QUOTE(BoF @ Apr 24 2007, 12:57 PM)

Questions for Debate:
1. Has Bush done the country a disservice by creating a Catholic majority on the Court? This is a 55% majority compared to 23% Catholics in the general population.
2. If you were allowed to reconstruct the U. S. Supreme Court to reflect the population of the United States, how would you do it?
3. Should the court more accurately reflect our population, for instance four or five women compared to one, an openly gay person, a Hispanic, one or two atheists or agnostics?
Bonus question:
Will Bush’s appointments of Roberts and Alito be viewed as positive or negative twenty-five or so years from now when historians start to dissect Bush?

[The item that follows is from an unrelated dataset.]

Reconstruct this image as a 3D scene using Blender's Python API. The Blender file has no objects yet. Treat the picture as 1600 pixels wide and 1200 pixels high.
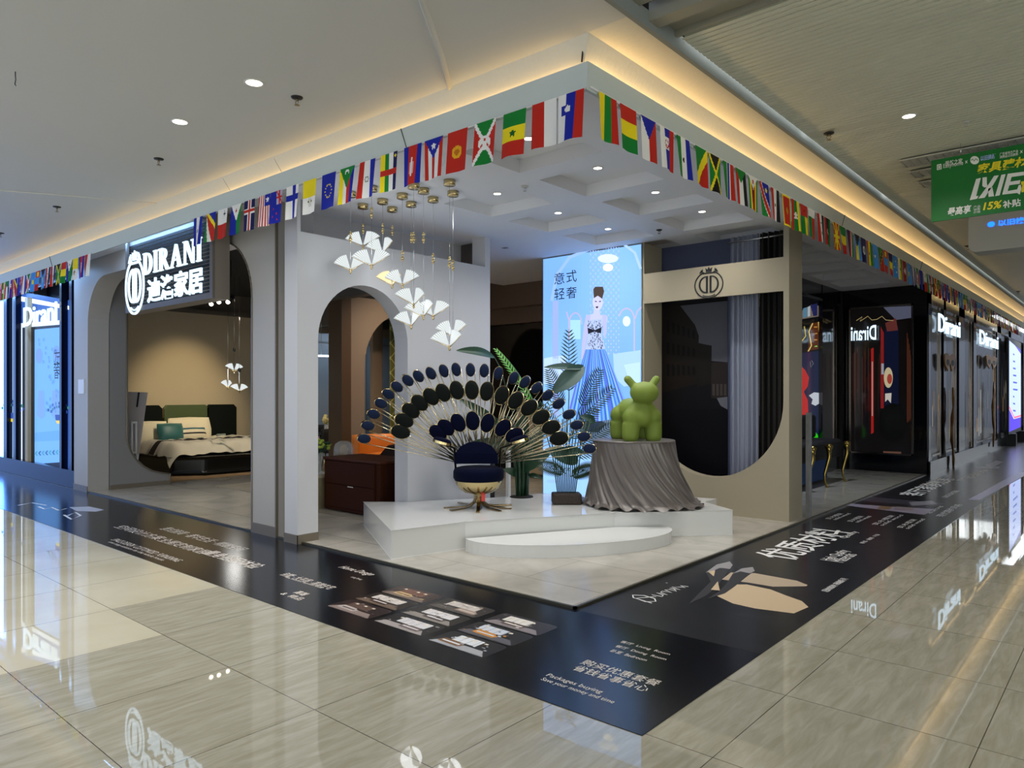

1. The Supreme Court is more impacted by the political, not religious, affiliations of its members. What we are seeing here is a predominantly Catholic slant from the five Justices that made up the recent abortion ruling, but more importantly there is now a working majority of conservatives on given issues with Anthony Kennedy being the swing voter. I fully expect when the next affirmative action ruling comes down we will see another 5-4 split with Kennedy casting the deciding vote (most likely on the side of the conservatives based upon his previous rulings on AA cases).
2. I
wouldn't reconstruct the U.S. Supreme Court to reflect the population of the United States and I don't think that changing the complexion of the Court means it becomes more representative. When Louis Brandeis became the first Jewish Justice selected in 1916 by Woodrow Wilson there was stiff opposition to his nomination. Who would doubt that much of the opposition was based upon Brandeis' religion? If one begins to treat the make-up of the high court to that of casting a beer commercial ("Get me one hip Black guy, One happy Hispanic guy, a nerdy Asian guy, a couple of slacker White guys and a hot blonde." ) are Justices being chosen because they are among the very best in the field or because they fit into some kind of goofy quota system? That is not a path the Supreme Court should go down.
3. Again--
NO. If Clarence Thomas inherited "The Black Seat" that Thurgood Marshall held before him, and died tonight, should Bush feel compelled to replace him with another Black candidate? Because there have never been a Hispanic member on the Court should the next Justice be chosen to remedy that? In the history of the court there have been great justices, mediocre justices and terrible-to-incompetent justices. As long as women, Hispanics, atheists and other types receive a fair interview for Supreme Court vacancies, I look at their candidacy the same way as head coaches in the NFL and the problem qualified Blacks have faced; equal opportunity does not necessarily mean equal results.
Samuel Alito is going to be a disaster. There were far better candidates than him, but depending upon what happens in 2008 and what party takes control of the White House and Congress, we could see some departures from the bench. John Roberts has possibilities of becoming either great or a total failure as Chief Justice. Twenty-five years from now things will come into a clearer focus, but the early assessment is the jury is still out on Roberts. We'll get a better picture when this term is over to see if he is charting a certain course for the court.
What I would hope is we could see jurisprudence supplant ideology as the qualifier for elevation to the Supreme Court. I doubt that's going to happen.
This is a matter of political realities---a conservative President appointing conservative Justices. Take some small comfort
BoF that those same political realities means it is unlikely Bush would be able to get a hardcore right-wing nominee to the court through a Democratic controlled Judiciary Committee.